▸ WHAT THE TASK ASKS: Return each line holding the string "parts".

▸ MATERIAL FOR THIS TASK:
• • •

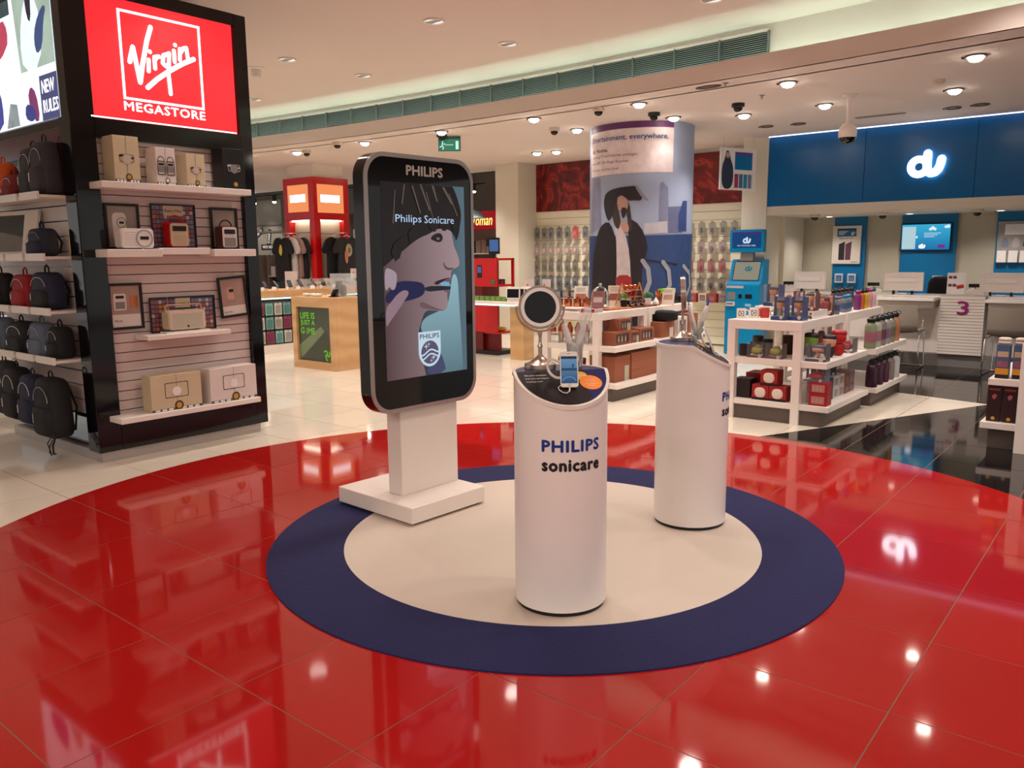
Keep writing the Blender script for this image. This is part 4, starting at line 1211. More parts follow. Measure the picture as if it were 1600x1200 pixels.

• • •

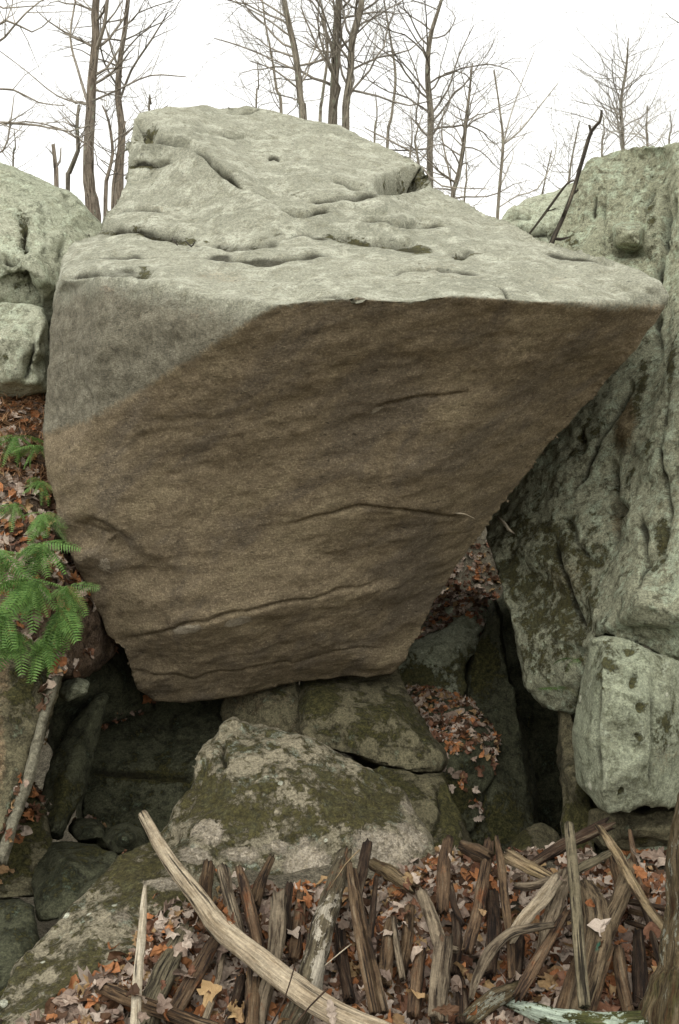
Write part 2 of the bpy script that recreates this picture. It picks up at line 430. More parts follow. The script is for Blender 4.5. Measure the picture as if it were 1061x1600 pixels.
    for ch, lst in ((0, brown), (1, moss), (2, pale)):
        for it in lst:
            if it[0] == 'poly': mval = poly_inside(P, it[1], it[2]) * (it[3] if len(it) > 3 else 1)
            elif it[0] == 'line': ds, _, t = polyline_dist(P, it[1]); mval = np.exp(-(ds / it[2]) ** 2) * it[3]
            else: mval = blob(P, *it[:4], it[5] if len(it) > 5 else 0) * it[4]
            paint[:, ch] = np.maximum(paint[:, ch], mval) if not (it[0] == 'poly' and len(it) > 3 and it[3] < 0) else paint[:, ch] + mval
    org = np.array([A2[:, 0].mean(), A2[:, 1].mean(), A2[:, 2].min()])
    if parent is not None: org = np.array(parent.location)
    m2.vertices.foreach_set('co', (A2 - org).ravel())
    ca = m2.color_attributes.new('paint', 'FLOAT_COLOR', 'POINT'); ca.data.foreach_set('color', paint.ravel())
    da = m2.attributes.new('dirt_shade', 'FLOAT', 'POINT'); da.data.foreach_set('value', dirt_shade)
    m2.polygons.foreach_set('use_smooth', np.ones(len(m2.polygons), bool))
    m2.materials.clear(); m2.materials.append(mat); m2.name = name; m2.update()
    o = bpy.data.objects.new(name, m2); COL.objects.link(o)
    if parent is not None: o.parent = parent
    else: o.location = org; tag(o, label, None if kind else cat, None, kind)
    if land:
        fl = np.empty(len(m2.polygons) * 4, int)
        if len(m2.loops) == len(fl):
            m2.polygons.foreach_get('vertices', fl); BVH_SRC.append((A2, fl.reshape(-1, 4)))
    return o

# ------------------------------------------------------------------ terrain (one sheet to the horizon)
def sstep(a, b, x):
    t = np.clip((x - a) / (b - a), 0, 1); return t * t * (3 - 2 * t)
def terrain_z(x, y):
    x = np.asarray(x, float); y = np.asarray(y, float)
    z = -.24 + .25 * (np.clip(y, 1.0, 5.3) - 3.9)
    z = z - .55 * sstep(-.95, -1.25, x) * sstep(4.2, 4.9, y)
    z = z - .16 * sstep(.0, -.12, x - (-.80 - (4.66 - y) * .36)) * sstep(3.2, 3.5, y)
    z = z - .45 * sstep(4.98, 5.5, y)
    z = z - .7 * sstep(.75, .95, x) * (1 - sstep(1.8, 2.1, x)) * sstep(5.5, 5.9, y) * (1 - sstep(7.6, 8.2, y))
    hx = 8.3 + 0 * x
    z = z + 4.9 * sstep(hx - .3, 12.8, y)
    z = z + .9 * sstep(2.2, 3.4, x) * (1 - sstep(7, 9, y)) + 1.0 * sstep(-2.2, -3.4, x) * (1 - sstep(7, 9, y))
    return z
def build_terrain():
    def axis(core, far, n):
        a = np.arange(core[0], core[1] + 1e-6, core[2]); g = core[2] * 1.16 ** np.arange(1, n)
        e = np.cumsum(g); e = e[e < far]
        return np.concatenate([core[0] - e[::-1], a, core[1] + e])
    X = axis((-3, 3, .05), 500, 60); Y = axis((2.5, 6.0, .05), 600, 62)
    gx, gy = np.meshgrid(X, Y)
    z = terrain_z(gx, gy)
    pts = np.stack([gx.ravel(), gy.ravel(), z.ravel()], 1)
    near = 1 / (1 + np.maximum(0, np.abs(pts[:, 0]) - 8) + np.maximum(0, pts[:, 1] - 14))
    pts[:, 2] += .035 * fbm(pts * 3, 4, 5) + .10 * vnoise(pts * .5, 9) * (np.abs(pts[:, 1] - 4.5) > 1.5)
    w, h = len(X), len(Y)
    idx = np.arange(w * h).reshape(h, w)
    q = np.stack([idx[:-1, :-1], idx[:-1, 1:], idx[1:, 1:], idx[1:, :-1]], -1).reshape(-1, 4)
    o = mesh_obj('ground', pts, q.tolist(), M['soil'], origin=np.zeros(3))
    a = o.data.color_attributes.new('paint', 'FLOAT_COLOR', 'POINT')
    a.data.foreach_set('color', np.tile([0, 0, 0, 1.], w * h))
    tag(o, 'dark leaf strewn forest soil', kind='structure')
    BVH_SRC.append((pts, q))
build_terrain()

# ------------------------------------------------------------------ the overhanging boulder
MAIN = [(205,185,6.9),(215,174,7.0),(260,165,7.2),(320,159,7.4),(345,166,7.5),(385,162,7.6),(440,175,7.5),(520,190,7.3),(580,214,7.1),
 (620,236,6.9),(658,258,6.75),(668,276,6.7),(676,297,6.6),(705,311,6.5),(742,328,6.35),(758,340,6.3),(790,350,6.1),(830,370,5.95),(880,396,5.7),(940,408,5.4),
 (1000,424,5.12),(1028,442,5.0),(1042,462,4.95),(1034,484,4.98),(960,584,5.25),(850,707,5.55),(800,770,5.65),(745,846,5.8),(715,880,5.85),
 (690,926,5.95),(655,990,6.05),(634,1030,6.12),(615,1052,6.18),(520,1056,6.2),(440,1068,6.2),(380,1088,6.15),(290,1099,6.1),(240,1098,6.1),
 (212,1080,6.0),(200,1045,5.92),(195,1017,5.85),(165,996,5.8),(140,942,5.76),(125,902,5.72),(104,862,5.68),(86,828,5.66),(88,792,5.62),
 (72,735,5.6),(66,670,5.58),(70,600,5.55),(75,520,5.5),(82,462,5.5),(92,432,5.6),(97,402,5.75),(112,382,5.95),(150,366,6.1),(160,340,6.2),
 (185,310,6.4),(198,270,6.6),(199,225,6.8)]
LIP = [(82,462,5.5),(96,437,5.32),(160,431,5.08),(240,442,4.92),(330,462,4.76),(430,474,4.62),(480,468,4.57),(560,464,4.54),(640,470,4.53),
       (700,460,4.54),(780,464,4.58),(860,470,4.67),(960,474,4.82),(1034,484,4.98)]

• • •

▸ CORRECT RESPONSE:
Keep writing the Blender script for this image. This is part 4, starting at line 1211. More parts follow. Measure the picture as if it were 1600x1200 pixels.
Write part 2 of the bpy script that recreates this picture. It picks up at line 430. More parts follow. The script is for Blender 4.5. Measure the picture as if it were 1061x1600 pixels.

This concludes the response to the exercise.